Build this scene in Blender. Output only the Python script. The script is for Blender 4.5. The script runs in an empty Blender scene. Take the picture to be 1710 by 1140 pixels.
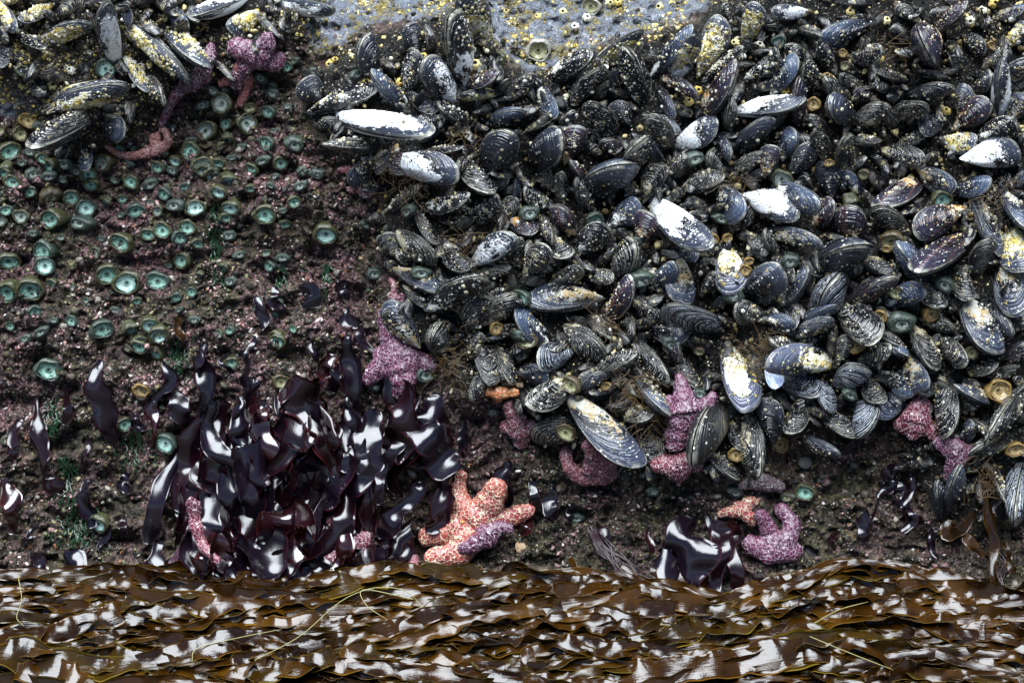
import bpy, math, random
import numpy as np
from mathutils import Vector, Matrix

random.seed(7)
rng = np.random.default_rng(7)
scene = bpy.context.scene
COL = scene.collection
R = math.radians

# ------------------------------------------------------------------ camera, sky, sun, exposure
PITCH = R(20)                    # the camera looks down on a rock face that leans back by the same angle
LENS = 70.0
DIST = 1.71 * LENS / 36.0        # one photo pixel is one millimetre on the mean rock plane
ROT = Matrix.Rotation(-PITCH, 4, 'X')
cam_d = bpy.data.cameras.new('camera')
cam_d.lens = LENS; cam_d.sensor_width = 36; cam_d.clip_start = 0.05; cam_d.clip_end = 500
cam = bpy.data.objects.new('camera', cam_d); COL.objects.link(cam)
cam.location = (0, -DIST, 0); cam.rotation_euler = (R(90), 0, 0)
scene.camera = cam

SUN_EL, SUN_AZ = R(76), R(196)   # azimuth clockwise from +Y: the sun stands high, behind the camera, a little to its left
world = bpy.data.worlds.new('World'); scene.world = world; world.use_nodes = True
wn = world.node_tree; wn.nodes.clear()
wo = wn.nodes.new('ShaderNodeOutputWorld'); wb = wn.nodes.new('ShaderNodeBackground'); ws = wn.nodes.new('ShaderNodeTexSky')
ws.sky_type = 'NISHITA'; ws.sun_disc = False; ws.sun_elevation = SUN_EL; ws.sun_rotation = SUN_AZ
ws.air_density = 0.5; ws.dust_density = 0.1; ws.ozone_density = 0.8
wb.inputs[1].default_value = 0.05
wn.links.new(ws.outputs[0], wb.inputs[0]); wn.links.new(wb.outputs[0], wo.inputs[0])
sun_d = bpy.data.lights.new('sun', 'SUN'); sun_d.energy = 5.0; sun_d.angle = R(58); sun_d.color = (0.88, 0.94, 1.0)
sun = bpy.data.objects.new('sun', sun_d); COL.objects.link(sun)
sdir = Vector((math.sin(SUN_AZ) * math.cos(SUN_EL), math.cos(SUN_AZ) * math.cos(SUN_EL), math.sin(SUN_EL)))
sun.rotation_euler = sdir.to_track_quat('Z', 'Y').to_euler()
scene.view_settings.view_transform = 'Standard'; scene.view_settings.look = 'None'
scene.view_settings.exposure = 1.5; scene.view_settings.gamma = 1.0
scene.cycles.max_bounces = 6; scene.cycles.diffuse_bounces = 2; scene.cycles.glossy_bounces = 3
scene.cycles.transparent_max_bounces = 4; scene.cycles.use_denoising = True

# ------------------------------------------------------------------ noise
_perm = np.random.default_rng(11).permutation(4096).astype(np.int64)
_ang = np.random.default_rng(12).random(4096) * 2 * np.pi
_gx, _gy = np.cos(_ang), np.sin(_ang)
def pn(x, y, seed=0):
    x = np.asarray(x, float) + seed * 17.31; y = np.asarray(y, float) + seed * 9.77
    xi = np.floor(x).astype(np.int64); yi = np.floor(y).astype(np.int64)
    xf, yf = x - xi, y - yi
    u = xf * xf * xf * (xf * (xf * 6 - 15) + 10); v = yf * yf * yf * (yf * (yf * 6 - 15) + 10)
    def g(ix, iy, dx, dy):
        h = _perm[(_perm[ix & 4095] + iy) & 4095]
        return _gx[h] * dx + _gy[h] * dy
    a = g(xi, yi, xf, yf); b = g(xi + 1, yi, xf - 1, yf); c = g(xi, yi + 1, xf, yf - 1); d = g(xi + 1, yi + 1, xf - 1, yf - 1)
    return ((a + u * (b - a)) * (1 - v) + (c + u * (d - c)) * v) * 1.5
def worley(x, y, seed=0):
    x = np.asarray(x, float) + seed * 5.1; y = np.asarray(y, float)
    xi = np.floor(x).astype(np.int64); yi = np.floor(y).astype(np.int64)
    best = np.full(x.shape, 9.0)
    for ox in (-1, 0, 1):
        for oy in (-1, 0, 1):
            h = _perm[(_perm[(xi + ox) & 4095] + yi + oy) & 4095]
            px = xi + ox + (h % 64) / 64.0; py = yi + oy + (h // 64) / 64.0
            best = np.minimum(best, (px - x) ** 2 + (py - y) ** 2)
    return np.sqrt(best)
def sstep(a, b, x): 
    t = np.clip((x - a) / (b - a), 0, 1); return t * t * (3 - 2 * t)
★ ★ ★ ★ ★
* Requirements *
Pictures excluded, quote all the data above exactly.

* Exercise response *
Build this scene in Blender. Output only the Python script. The script is for Blender 4.5. The script runs in an empty Blender scene. Take the picture to be 1710 by 1140 pixels.
import bpy, math, random
import numpy as np
from mathutils import Vector, Matrix

random.seed(7)
rng = np.random.default_rng(7)
scene = bpy.context.scene
COL = scene.collection
R = math.radians

# ------------------------------------------------------------------ camera, sky, sun, exposure
PITCH = R(20)                    # the camera looks down on a rock face that leans back by the same angle
LENS = 70.0
DIST = 1.71 * LENS / 36.0        # one photo pixel is one millimetre on the mean rock plane
ROT = Matrix.Rotation(-PITCH, 4, 'X')
cam_d = bpy.data.cameras.new('camera')
cam_d.lens = LENS; cam_d.sensor_width = 36; cam_d.clip_start = 0.05; cam_d.clip_end = 500
cam = bpy.data.objects.new('camera', cam_d); COL.objects.link(cam)
cam.location = (0, -DIST, 0); cam.rotation_euler = (R(90), 0, 0)
scene.camera = cam

SUN_EL, SUN_AZ = R(76), R(196)   # azimuth clockwise from +Y: the sun stands high, behind the camera, a little to its left
world = bpy.data.worlds.new('World'); scene.world = world; world.use_nodes = True
wn = world.node_tree; wn.nodes.clear()
wo = wn.nodes.new('ShaderNodeOutputWorld'); wb = wn.nodes.new('ShaderNodeBackground'); ws = wn.nodes.new('ShaderNodeTexSky')
ws.sky_type = 'NISHITA'; ws.sun_disc = False; ws.sun_elevation = SUN_EL; ws.sun_rotation = SUN_AZ
ws.air_density = 0.5; ws.dust_density = 0.1; ws.ozone_density = 0.8
wb.inputs[1].default_value = 0.05
wn.links.new(ws.outputs[0], wb.inputs[0]); wn.links.new(wb.outputs[0], wo.inputs[0])
sun_d = bpy.data.lights.new('sun', 'SUN'); sun_d.energy = 5.0; sun_d.angle = R(58); sun_d.color = (0.88, 0.94, 1.0)
sun = bpy.data.objects.new('sun', sun_d); COL.objects.link(sun)
sdir = Vector((math.sin(SUN_AZ) * math.cos(SUN_EL), math.cos(SUN_AZ) * math.cos(SUN_EL), math.sin(SUN_EL)))
sun.rotation_euler = sdir.to_track_quat('Z', 'Y').to_euler()
scene.view_settings.view_transform = 'Standard'; scene.view_settings.look = 'None'
scene.view_settings.exposure = 1.5; scene.view_settings.gamma = 1.0
scene.cycles.max_bounces = 6; scene.cycles.diffuse_bounces = 2; scene.cycles.glossy_bounces = 3
scene.cycles.transparent_max_bounces = 4; scene.cycles.use_denoising = True

# ------------------------------------------------------------------ noise
_perm = np.random.default_rng(11).permutation(4096).astype(np.int64)
_ang = np.random.default_rng(12).random(4096) * 2 * np.pi
_gx, _gy = np.cos(_ang), np.sin(_ang)
def pn(x, y, seed=0):
    x = np.asarray(x, float) + seed * 17.31; y = np.asarray(y, float) + seed * 9.77
    xi = np.floor(x).astype(np.int64); yi = np.floor(y).astype(np.int64)
    xf, yf = x - xi, y - yi
    u = xf * xf * xf * (xf * (xf * 6 - 15) + 10); v = yf * yf * yf * (yf * (yf * 6 - 15) + 10)
    def g(ix, iy, dx, dy):
        h = _perm[(_perm[ix & 4095] + iy) & 4095]
        return _gx[h] * dx + _gy[h] * dy
    a = g(xi, yi, xf, yf); b = g(xi + 1, yi, xf - 1, yf); c = g(xi, yi + 1, xf, yf - 1); d = g(xi + 1, yi + 1, xf - 1, yf - 1)
    return ((a + u * (b - a)) * (1 - v) + (c + u * (d - c)) * v) * 1.5
def worley(x, y, seed=0):
    x = np.asarray(x, float) + seed * 5.1; y = np.asarray(y, float)
    xi = np.floor(x).astype(np.int64); yi = np.floor(y).astype(np.int64)
    best = np.full(x.shape, 9.0)
    for ox in (-1, 0, 1):
        for oy in (-1, 0, 1):
            h = _perm[(_perm[(xi + ox) & 4095] + yi + oy) & 4095]
            px = xi + ox + (h % 64) / 64.0; py = yi + oy + (h // 64) / 64.0
            best = np.minimum(best, (px - x) ** 2 + (py - y) ** 2)
    return np.sqrt(best)
def sstep(a, b, x): 
    t = np.clip((x - a) / (b - a), 0, 1); return t * t * (3 - 2 * t)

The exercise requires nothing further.